"Kings and serfs begin to share the same castle."
I have quoted the wisdom of Bill Gross before. He is the
Managing Director of Pacific Investment Management Company (known as PIMCO), the largest bond fund manager in the world with over $1,000.1 billion in assets under management (that is a trillion). Anyone who is responsible for managing over a trillion dollars gets my attention. Here is what he was quoted in Forbes magazine a few weeks ago. I agree with his rationale.
“Ah, but Dubai, Iceland, Ireland and, recently, Greece pointed to a potential flaw in the model. Shaking hands with the government was a brilliant strategy in 2009, when it was assumed that governments had an infinite capacity to leverage themselves.
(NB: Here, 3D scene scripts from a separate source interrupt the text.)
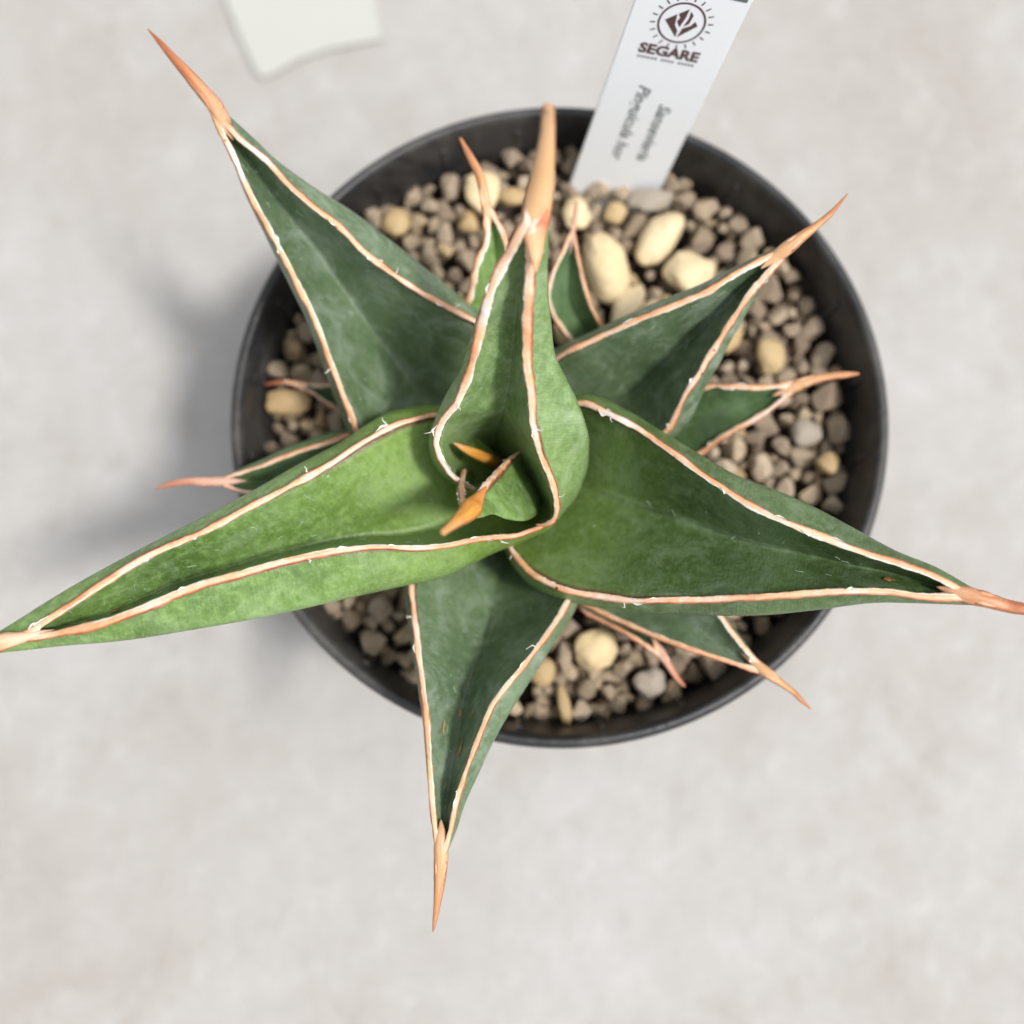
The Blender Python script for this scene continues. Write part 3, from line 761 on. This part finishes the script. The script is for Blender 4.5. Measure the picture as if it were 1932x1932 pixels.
k = NT('dark_soil'); k.setp(Base_Color=k.ramp(k.noise(400, 4, .6, k.obj()), [(.3, (.018, .012, .009)), (.7, (.06, .043, .032))]), Roughness=.9); M_SOIL = k.m

def stone_mesh(name, seed, sub, mat, amp, ang):
    bm = bmesh.new(); bmesh.ops.create_icosphere(bm, subdivisions=sub, radius=1)
    rr = random.Random(seed)
    cuts = [(Vector((rr.gauss(0, 1), rr.gauss(0, 1), rr.gauss(0, 1))).normalized(), rr.uniform(.48, .85)) for _ in range(13)]
    off = Vector((seed * 3.1, seed * 1.7, 0))
    for v in bm.verts:
        d = v.co.normalized()
        r = 1 + amp * noise.noise(d * 1.4 + off) + amp * .35 * noise.noise(d * 3.5 + off)
        p = d * r
        for nrm, h in cuts:
            e = p.dot(nrm) - h
            if e > 0: p -= nrm * e * ang
        v.co = p
    me = bpy.data.meshes.new(name); bm.to_mesh(me); bm.free(); me.materials.append(mat)
    for p in me.polygons: p.use_smooth = True
    if ang > .9: me.set_sharp_from_angle(angle=math.radians(24))
    return me
gravel = link('gravel_bed', None, label='grey-brown gravel filling the black pot round the plant', category='gravel')
gravel.location = (PX, PY, SOIL - .004)
GO = Vector(gravel.location)
BR = R - .0038
V, F = lathe([(.0002, -.004), (BR * .5, -.004), (BR + .0004, -.004)], 64)
link('soil', mesh('soil', V, F, M_SOIL, fix=True), gravel)

# distinct pale pebbles that lie on top: x, y, width, height (photo units), turn, material, label
big = [
 (1142, 502, 90, 138, 8, M_CREAM, 'largest smooth oval cream pebble between the small dark leaf and the tilted pebble'),
 (1245, 449, 72, 132, -38, M_CREAM, 'long tilted cream pebble below the foot of the white tag'),
 (1297, 514, 96, 80, 12, M_CREAM, 'bright rounded cream pebble touching the upper right leaf edge'),
 (1183, 574, 58, 104, -32, M_CREAM, 'narrow cream pebble just below the largest oval pebble'),
 (1240, 592, 66, 58, 0, M_CREAM, 'cream pebble half hidden behind the upper right leaf'),
 (1087, 402, 56, 68, 5, M_CREAM, 'cream pebble at the left foot of the white tag'),
 (908, 362, 70, 88, 10, M_CREAM, 'pale yellow pebble behind the spine of the small upright leaf'),
 (966, 370, 56, 36, 5, M_OCHRE, 'small tan pebble between two upright spines'),
 (884, 418, 42, 44, 0, M_OCHRE, 'small yellow pebble left of the small upright leaf'),
 (748, 422, 54, 62, -15, M_OCHRE, 'yellow-brown pebble in the upper left of the pot'),
 (1160, 402, 46, 42, 0, M_OCHRE, 'small orange-tan pebble under the middle of the white tag'),
 (1225, 378, 96, 44, 4, M_GREYS, 'flat grey-brown pebble at the right foot of the white tag'),
 (540, 758, 84, 52, 4, M_OCHRE, 'shaded yellow pebble below the tiny left leaf'),
 (1124, 1222, 92, 78, 30, M_CREAM, 'pale yellow bean-shaped pebble under the lower right leaves'),
 (1065, 1330, 32, 72, 10, M_OCHRE, 'thin upright tan pebble near the bottom rim'),
 (1022, 1268, 52, 58, 25, M_OCHRE, 'tan pebble beside the edge of the bottom leaf'),
 (1225, 1288, 58, 66, 0, M_GREYS, 'smooth grey pebble left of the lowest pink spine'),
 (1563, 874, 44, 46, 0, M_OCHRE, 'orange pebble near the right wall of the pot'),
 (1517, 816, 64, 50, -8, M_GREYS, 'pale grey pebble left of the orange one'),
 (1377, 636, 52, 62, -20, M_OCHRE, 'tan pebble beside the right edge of the upper right leaf'),
 (1452, 672, 58, 62, 0, M_OCHRE, 'brownish yellow pebble above the small right leaf'),
]
big_xy = []
for i, (x, y, w_, h_, rot, mt, lb) in enumerate(big):
    me = stone_mesh('pebble', 100 + i, 4, mt, .22, .42 if mt is not M_GREYS else .5)
    s = (P(x + 1, y, SOIL) - P(x, y, SOIL)).length * .5
    top = SOIL + .0022
    p = P(x, y, top); p = P(x, y, top + .0018 * (p.y - PY) / R)
    o = link('pebble', me, None, label=lb, category='pebble', group='distinct pale pebbles on the gravel')
    o.location = p; o.rotation_euler = (random.uniform(-.12, .12), random.uniform(-.12, .12), math.radians(rot))
    o.scale = (w_ * s * 1.04, h_ * s * 1.04, min(w_, h_) * s * .72)
    big_xy.append((p.x, p.y, w_ * s, h_ * s, math.radians(rot)))

shapes = [stone_mesh('stone', i, 3, M_STONE, .45, 1.0) for i in range(14)]
# all stones: dart throwing in the pot, larger ones first
rs = random.Random(11)
placed = []
grid = {}
def near(x, y, r):
    gx, gy = int(x // .006), int(y // .006)
    for i in range(gx - 1, gx + 2):
        for j in range(gy - 1, gy + 2):
            for (a, b, c) in grid.get((i, j), ()):
                if (a - x) ** 2 + (b - y) ** 2 < ((c + r) * .73) ** 2: return True
    return False
for rad, tries in ((.0031, 260), (.0025, 1600), (.0020, 4000), (.0015, 9000)):
    for _ in range(tries):
        q = rs.uniform(0, 6.2832); d = math.sqrt(rs.random()) * (BR - rad * .45)
        x, y = PX + d * math.cos(q), PY + d * math.sin(q)
        if (x - SB.x) ** 2 + (y - SB.y) ** 2 < .010 ** 2: continue
        r = rad * rs.uniform(.9, 1.1); bad = False
        for (a, b, w_, h_, ro) in big_xy:
            dx, dy = x - a, y - b; u_ = dx * math.cos(-ro) - dy * math.sin(-ro); v_ = dx * math.sin(-ro) + dy * math.cos(-ro)
            if (u_ / (w_ + r * .45)) ** 2 + (v_ / (h_ + r * .45)) ** 2 < 1: bad = True; break
        if bad or near(x, y, r): continue
        placed.append((x, y, r)); grid.setdefault((int(x // .006), int(y // .006)), []).append((x, y, r))
bvh = []
for vs, fs in COLLIDE: bvh.append(BVHTree.FromPolygons([tuple(v) for v in vs], [tuple(f) for f in fs]))
def seen(p):
    d = p - CAM; L = d.length; d.normalize()
    for b in bvh:
        hit = b.ray_cast(CAM, d, L)
        if hit[0] is not None: return False
    return True
vis, hid = [], []
for (x, y, r) in placed:
    z = SOIL + .0018 * (y - PY) / R + rs.uniform(-.0022, .0008) - (r < .002) * .0012
    s = sum(seen(Vector((x + dx * r, y + dy * r, z + r * .5))) for dx, dy in ((0, 0), (.8, 0), (-.8, 0), (0, .8), (0, -.8)))
    (vis if s else hid).append((s * r, x, y, z, r))
vis.sort(reverse=True)
hid += vis[300:]; vis = vis[:300]
def xf(x, y, z, r):
    e = Matrix.Rotation(rs.uniform(0, 6.28), 4, 'Z') @ Matrix.Rotation(rs.uniform(-.6, .6), 4, 'X') @ Matrix.Rotation(rs.uniform(-.6, .6), 4, 'Y')
    s = Matrix.Diagonal((r * rs.uniform(1.0, 1.35), r * rs.uniform(.8, 1.05), r * rs.uniform(.75, 1.0), 1))
    return Matrix.Translation(Vector((x, y, z)) - GO) @ e @ s
for (_, x, y, z, r) in vis:
    o = link('stone', rs.choice(shapes), gravel); o.matrix_local = xf(x, y, z, r)
# the rest, and a lower layer that fills the gaps
small = stone_mesh('small', 3, 2, M_STONE, .3, .7)
vb = [v.co.copy() for v in small.vertices]; fb = [tuple(p.vertices) for p in small.polygons]
V, F = [], []
for _ in range(900):
    q = rs.uniform(0, 6.2832); d = math.sqrt(rs.random()) * (BR - .001)
    hid.append((0, PX + d * math.cos(q), PY + d * math.sin(q), SOIL - .0035 + rs.uniform(-.001, .001), rs.uniform(.001, .002)))
for (_, x, y, z, r) in hid:
    m = xf(x, y, z, r); b0 = len(V); V += [m @ v for v in vb]; F += [tuple(c + b0 for c in f) for f in fb]
M_GRIT = NT('gravel_grit'); ob = M_GRIT.obj()
M_GRIT.setp(Base_Color=M_GRIT.ramp(M_GRIT.noise(260, 2, .5, ob), [(.35, (.12, .085, .055)), (.5, (.24, .18, .12)), (.65, (.38, .29, .19))]), Roughness=.8)
link('small_stones', mesh('small_stones', V, F, M_GRIT.m), gravel, kind='stuff')
print('stones', len(vis), len(hid), 'placed', len(placed))
bpy.context.view_layer.update()
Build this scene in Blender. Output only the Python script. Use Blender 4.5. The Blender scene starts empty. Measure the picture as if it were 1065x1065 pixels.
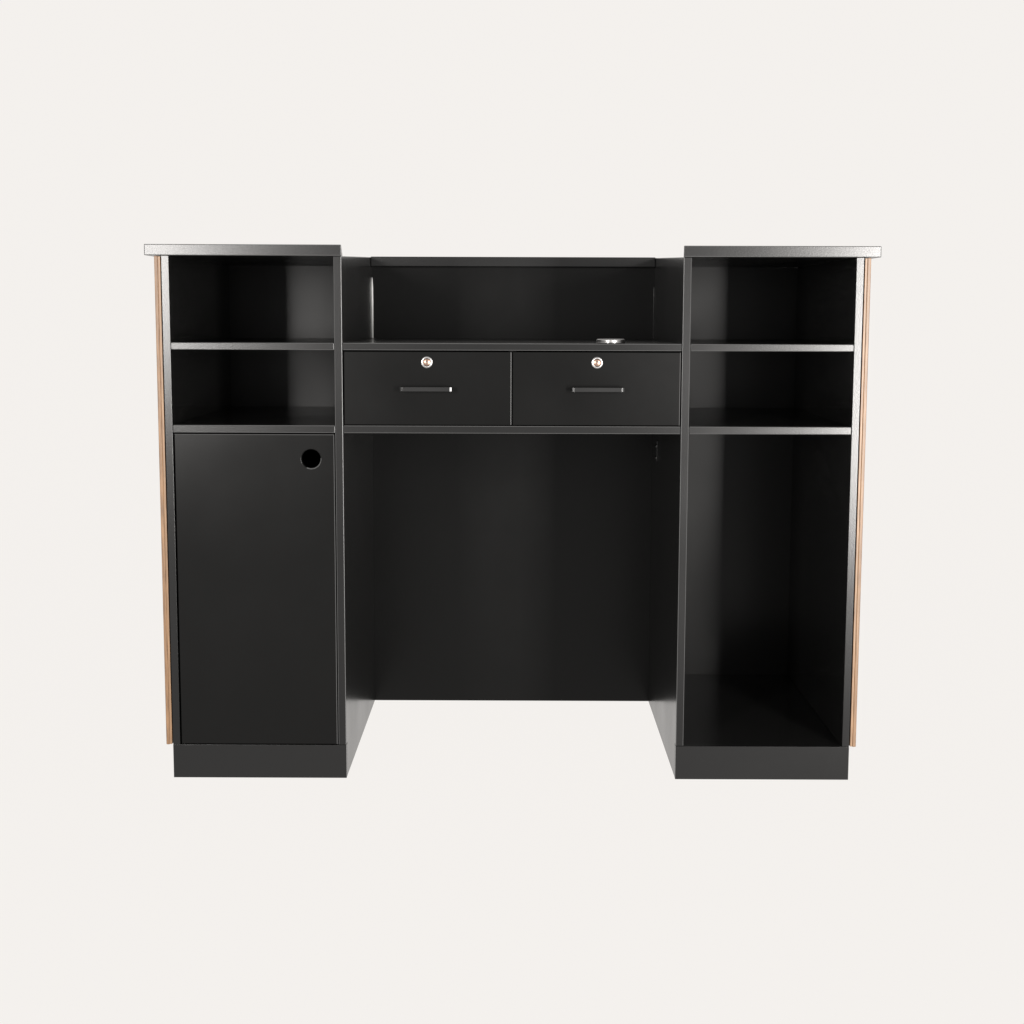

“But what if they didn’t? What if… our modern era was similar to history over the past several centuries, when financial crises led to sovereign defaults or at least uncomfortable economic growth environments…What if -- to put it simply -- you couldn’t get out of a debt crisis by creating more debt?”
Whatever the answer, “Government bailouts and guarantees such as those evidenced and envisioned in Dubai and Greece, as well as those for the last 18 months with banks and the large industrial corporations across the globe, suggest a more homogeneous ‘unicredit’ type of bond market. If core sovereigns such as the U.S., Germany, U.K. and Japan ‘absorb’ more and more credit risk, then the credit spreads and yields of these sovereigns should look more and more like the markets that they guarantee. The kings, in other words, in the process of increasingly shedding their clothes, begin to look more and more like their subjects. Kings and serfs begin to share the same castle.”
You don't have to be an indebted serf. Life is all about positioning. Gold coins as investment in your portfolio can hedge you against serfdom. A gold coin in your hand is prudent while kings castles shake.